A New Characterization of ACC^0 and Probabilistic CC^0

Barrington, Straubing and Therien (1990) conjectured that the Boolean AND function can not be computed by polynomial size constant depth circuits built from modular counting gates, i.e., by CC^0 circuits. In this work we show that the AND function can be computed by uniform probabilistic CC^0 circuits that use only O(log n) random bits. This may be viewed as evidence contrary to the conjecture. As a consequence of our construction we get that all of ACC^0 can be computed by probabilistic CC^0 circuits that use only O(log n) random bits. Thus, if one were able to derandomize such circuits, we would obtain a collapse of circuit classes giving ACC^0=CC^0. We present a derandomization of probabilistic CC^0 circuits using AND and OR gates to obtain ACC^0 = AND o OR o CC^0 = OR o AND o CC^0. AND and OR gates of sublinear fan-in suffice.
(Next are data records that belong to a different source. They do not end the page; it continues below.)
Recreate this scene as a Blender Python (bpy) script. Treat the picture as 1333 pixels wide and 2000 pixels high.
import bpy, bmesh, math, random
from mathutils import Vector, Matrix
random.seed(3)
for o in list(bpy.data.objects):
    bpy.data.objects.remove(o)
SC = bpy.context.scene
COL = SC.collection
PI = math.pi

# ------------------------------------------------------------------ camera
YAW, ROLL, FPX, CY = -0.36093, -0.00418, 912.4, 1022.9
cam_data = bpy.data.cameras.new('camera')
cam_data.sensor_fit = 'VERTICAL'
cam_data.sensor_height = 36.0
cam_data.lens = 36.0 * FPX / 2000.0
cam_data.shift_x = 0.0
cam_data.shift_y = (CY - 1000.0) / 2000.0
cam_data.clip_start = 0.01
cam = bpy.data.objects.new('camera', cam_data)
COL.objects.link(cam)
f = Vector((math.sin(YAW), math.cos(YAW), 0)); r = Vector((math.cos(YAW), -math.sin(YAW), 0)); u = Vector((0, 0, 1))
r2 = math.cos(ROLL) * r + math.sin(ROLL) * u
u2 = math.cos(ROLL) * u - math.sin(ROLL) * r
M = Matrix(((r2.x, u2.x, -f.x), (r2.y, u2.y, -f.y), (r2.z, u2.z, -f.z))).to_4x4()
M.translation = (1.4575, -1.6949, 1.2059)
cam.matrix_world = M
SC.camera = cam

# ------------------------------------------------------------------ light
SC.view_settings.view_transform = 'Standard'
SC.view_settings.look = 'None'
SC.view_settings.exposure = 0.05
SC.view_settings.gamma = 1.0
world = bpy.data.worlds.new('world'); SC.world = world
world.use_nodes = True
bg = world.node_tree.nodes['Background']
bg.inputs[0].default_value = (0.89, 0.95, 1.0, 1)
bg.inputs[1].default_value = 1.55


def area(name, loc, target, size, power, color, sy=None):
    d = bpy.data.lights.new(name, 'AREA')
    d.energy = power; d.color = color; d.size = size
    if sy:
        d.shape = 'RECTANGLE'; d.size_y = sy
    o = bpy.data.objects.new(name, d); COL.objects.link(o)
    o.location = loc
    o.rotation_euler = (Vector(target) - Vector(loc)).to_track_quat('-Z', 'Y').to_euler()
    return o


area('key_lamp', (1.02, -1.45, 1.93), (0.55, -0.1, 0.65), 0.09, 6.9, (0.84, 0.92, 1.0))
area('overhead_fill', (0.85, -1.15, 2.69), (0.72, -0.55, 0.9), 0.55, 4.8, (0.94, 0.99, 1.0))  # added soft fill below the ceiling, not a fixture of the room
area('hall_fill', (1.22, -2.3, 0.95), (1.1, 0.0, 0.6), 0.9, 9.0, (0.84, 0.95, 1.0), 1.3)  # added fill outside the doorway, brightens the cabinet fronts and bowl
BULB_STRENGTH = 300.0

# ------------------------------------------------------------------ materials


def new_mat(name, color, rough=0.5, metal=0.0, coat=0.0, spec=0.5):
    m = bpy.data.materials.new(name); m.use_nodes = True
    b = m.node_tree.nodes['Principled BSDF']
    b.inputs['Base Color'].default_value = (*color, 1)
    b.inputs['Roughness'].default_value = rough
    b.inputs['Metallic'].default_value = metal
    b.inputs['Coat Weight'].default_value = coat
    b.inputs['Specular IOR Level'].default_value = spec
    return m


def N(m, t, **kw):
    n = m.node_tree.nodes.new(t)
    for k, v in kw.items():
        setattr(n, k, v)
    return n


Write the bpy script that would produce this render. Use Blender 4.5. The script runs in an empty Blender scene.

Both these results hold for uniform as well as non-uniform circuit classes. For non-uniform circuits we obtain the stronger conclusion that ACC^0 = rand-ACC^0 = rand-CC^0 = rand(log n)-CC^0, i.e., probabilistic ACC^0 circuits can be simulated by probabilistic CC^0 circuits using only O(log n) random bits. As an application of our results we obtain a characterization of ACC^0 by constant width planar nondeterministic branching programs, improving a previous characterization for the quasipolynomial size setting.